Reprinted from Asia Times
The serious possibility of a nuclear deal between Iran and the P5+1 is only a few weeks away -- onJune 30.
So guess what the terminally paranoid House of Saud is up to: Lay their hands on a nuclear bomb to counteract the non-existent "Iranian bomb," which Tehran, via Supreme Leader Ayatollah Khamenei, has consistently abhorred as un-Islamic, and wouldn't have it anyway because of stringent inspections bound to be part of the final nuclear deal.
The proverbial "former Pentagon official" has leaked to a Rupert Murdoch paper that the House of Saud is bound to buy a ready-made nuclear bomb from Pakistan. The choice of media already offers a clue; Prince Alwaleed bin Talal is one of News Corporation's leading shareholders.
The "why now?" concerning the leak is pretty obvious. Yet the whodunit is hazier territory.

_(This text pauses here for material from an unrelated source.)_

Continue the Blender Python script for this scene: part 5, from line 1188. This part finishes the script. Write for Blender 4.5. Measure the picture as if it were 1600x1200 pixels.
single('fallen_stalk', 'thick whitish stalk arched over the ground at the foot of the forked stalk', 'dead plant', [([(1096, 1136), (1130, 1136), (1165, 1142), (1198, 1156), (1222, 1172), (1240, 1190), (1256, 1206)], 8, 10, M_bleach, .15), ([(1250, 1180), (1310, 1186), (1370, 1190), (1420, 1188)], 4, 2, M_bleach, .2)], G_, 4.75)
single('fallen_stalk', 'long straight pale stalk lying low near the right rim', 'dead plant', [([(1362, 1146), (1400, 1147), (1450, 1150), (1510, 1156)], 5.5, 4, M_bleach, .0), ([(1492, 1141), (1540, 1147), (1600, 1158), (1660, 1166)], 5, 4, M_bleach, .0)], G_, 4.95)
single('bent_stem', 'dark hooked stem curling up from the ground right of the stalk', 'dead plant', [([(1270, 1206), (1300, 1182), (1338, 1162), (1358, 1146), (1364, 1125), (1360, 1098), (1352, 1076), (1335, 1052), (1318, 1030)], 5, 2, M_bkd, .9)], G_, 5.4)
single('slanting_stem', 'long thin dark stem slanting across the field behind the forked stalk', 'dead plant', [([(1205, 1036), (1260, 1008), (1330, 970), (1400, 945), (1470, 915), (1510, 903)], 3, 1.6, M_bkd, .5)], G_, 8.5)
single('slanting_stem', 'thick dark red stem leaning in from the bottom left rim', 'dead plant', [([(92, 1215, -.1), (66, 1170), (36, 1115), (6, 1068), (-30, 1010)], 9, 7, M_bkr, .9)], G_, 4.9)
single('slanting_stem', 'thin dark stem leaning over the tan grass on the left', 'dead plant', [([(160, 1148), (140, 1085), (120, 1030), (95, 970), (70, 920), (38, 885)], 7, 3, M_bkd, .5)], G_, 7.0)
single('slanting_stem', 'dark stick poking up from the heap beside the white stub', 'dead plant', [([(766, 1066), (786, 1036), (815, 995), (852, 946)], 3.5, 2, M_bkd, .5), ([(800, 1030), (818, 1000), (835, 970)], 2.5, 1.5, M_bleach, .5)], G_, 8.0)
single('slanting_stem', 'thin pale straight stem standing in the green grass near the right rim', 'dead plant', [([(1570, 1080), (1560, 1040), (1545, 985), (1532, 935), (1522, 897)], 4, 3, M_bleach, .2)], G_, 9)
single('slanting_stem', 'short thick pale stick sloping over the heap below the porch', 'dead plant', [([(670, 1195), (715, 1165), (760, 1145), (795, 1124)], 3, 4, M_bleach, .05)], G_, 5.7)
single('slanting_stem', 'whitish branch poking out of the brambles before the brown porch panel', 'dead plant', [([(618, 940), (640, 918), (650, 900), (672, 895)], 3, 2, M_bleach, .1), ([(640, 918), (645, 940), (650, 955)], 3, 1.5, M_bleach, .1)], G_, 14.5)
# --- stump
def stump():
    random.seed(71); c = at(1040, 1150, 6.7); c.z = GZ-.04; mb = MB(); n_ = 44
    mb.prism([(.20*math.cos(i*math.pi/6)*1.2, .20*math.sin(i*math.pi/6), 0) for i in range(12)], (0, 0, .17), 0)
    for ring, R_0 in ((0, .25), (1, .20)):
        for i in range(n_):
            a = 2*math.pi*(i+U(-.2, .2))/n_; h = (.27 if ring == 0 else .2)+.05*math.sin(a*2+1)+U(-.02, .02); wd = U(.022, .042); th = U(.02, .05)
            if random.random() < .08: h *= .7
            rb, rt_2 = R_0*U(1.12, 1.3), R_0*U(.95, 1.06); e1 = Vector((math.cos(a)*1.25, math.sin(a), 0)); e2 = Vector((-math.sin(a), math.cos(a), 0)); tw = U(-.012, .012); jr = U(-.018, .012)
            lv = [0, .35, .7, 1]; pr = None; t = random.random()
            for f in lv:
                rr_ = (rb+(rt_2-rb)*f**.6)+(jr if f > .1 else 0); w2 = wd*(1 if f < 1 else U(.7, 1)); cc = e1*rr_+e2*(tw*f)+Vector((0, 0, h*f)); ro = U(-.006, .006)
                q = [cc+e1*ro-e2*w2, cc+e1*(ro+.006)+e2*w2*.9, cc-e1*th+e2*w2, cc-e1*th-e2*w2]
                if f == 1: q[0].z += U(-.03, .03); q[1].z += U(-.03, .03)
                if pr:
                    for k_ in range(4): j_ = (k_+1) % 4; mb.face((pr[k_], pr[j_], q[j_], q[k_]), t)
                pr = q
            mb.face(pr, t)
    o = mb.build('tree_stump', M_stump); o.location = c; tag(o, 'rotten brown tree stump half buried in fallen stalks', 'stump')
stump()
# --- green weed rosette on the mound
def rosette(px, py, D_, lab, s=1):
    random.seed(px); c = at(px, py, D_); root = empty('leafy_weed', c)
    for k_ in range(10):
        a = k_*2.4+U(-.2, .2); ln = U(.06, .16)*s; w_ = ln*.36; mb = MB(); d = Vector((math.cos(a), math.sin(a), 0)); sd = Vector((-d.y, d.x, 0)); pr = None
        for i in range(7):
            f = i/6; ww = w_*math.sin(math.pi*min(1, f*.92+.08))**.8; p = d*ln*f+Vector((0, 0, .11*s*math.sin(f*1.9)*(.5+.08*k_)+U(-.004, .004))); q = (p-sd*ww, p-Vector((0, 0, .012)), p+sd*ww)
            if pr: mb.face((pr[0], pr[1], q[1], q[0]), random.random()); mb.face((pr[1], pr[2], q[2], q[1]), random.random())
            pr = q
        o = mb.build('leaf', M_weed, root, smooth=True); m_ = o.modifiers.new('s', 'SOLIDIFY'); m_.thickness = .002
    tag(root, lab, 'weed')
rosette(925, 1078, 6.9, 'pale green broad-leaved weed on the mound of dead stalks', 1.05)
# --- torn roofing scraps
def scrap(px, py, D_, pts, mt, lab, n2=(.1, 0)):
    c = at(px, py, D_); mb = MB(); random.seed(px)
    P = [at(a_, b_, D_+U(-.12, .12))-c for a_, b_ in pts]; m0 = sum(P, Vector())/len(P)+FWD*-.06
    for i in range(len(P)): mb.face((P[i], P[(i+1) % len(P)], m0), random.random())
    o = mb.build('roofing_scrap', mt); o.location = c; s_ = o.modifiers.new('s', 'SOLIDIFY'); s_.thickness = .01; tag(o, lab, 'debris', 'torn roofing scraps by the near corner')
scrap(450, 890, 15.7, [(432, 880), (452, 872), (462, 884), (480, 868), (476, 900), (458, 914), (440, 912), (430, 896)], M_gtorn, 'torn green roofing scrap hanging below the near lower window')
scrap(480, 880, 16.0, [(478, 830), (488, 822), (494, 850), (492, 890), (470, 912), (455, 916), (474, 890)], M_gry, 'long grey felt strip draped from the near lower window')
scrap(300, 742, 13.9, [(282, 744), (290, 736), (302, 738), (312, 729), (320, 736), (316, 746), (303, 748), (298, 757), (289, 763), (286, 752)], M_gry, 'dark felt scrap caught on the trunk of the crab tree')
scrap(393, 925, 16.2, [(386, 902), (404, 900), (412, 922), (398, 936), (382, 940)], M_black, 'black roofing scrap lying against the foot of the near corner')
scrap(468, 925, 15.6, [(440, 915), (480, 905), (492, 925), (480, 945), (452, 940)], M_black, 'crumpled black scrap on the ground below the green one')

Meanwhile, adding fuel to the jihadi fire, as the Wahhabis in Riyadh dream of going -- literally -- nuclear, their faith brothers across "Syraq" are going figuratively nuclear, adding victory after victory on the ground; from the assault on Palmyra, the Silk Road-era jewel of the desert in Syria, to the fall of Ramadi in the former "triangle of death" in Iraq.
The "Iranian bomb" was never really an issue for successive U.S. administrations; only a convenient pretext to box in, harass, sanction and "isolate" the Islamic Republic, the former "gendarme" of the Gulf in the Shah era. The U.S. government always knew nuclear bombs can be bought on the black market; so whether Tehran could develop a nuclear weapon was irrelevant.
The House of Saud, for its part, may -- and the operative concept is "may" -- already have a bomb, for a long time now, to offset Israel. And they "may" have paid Islamabad for it. There is no conclusive proof.
What's certain is that the -- non-existent -- "Iranian bomb" is where the House of Saud, other GCC minions and, crucially, Bibi Netanyahu's extremist, fundamentalist Israeli government converge; they all consider it an "existential threat" to their survival.
The problem is we can't just dismiss outbursts of the type as mere instances of geopolitical surrealism. A running myth -- very popular in the Beltway -- goes that Riyadh's got some credit with Islamabad as the House of Saud invested billions of dollars in the 1970s to develop the Pakistani nuclear program, which was a counterpunch against the Indian nuclear program.
Already on December 2011, the House of Saud announced publicly that it was pursuing a nuclear bomb. But only as the possibility of an Iranian nuclear deal advanced they started to embark in a wag-the-dog attempt to control U.S. foreign policy.
Israel got into the game as early as November 2013, when the BBC reported on an alleged nuclear deal between Riyadh and Islamabad. A key quote was from a former head of Israeli military intel, Amos Yadlin; if Iran had a bomb, "the Saudis will not wait one month. They already paid for the bomb, they will go to Pakistan and bring what they need to bring."
Compare this with wily Prince Turki, former Saudi intelligence chief and close pal of one Osama bin Laden, who has always waved the possibility of a nuclear House of Saud. The last time was in fact in April, at the South Korean Asan Plenum; "Whatever the Iranians have, we will have, too."
The new Godfather of the Riyadh mob, King Salman, wanted Islamabad to provide troops for his ongoing war on Yemen. Islamabad said thanks but no, thanks. Instead, a nuclear deal might -- and the operative word, once again, is "might" -- have been struck. Naturally no high-ranking official in Riyadh or Islamabad will confirm any of this.
Watch the Pakistani angle
King Salman is pretty much aware that in the event of ISIS/ISIL/Daesh achieving regime change in Syria -- still a pretty remote possibility -- the next in line would be the House of Saud.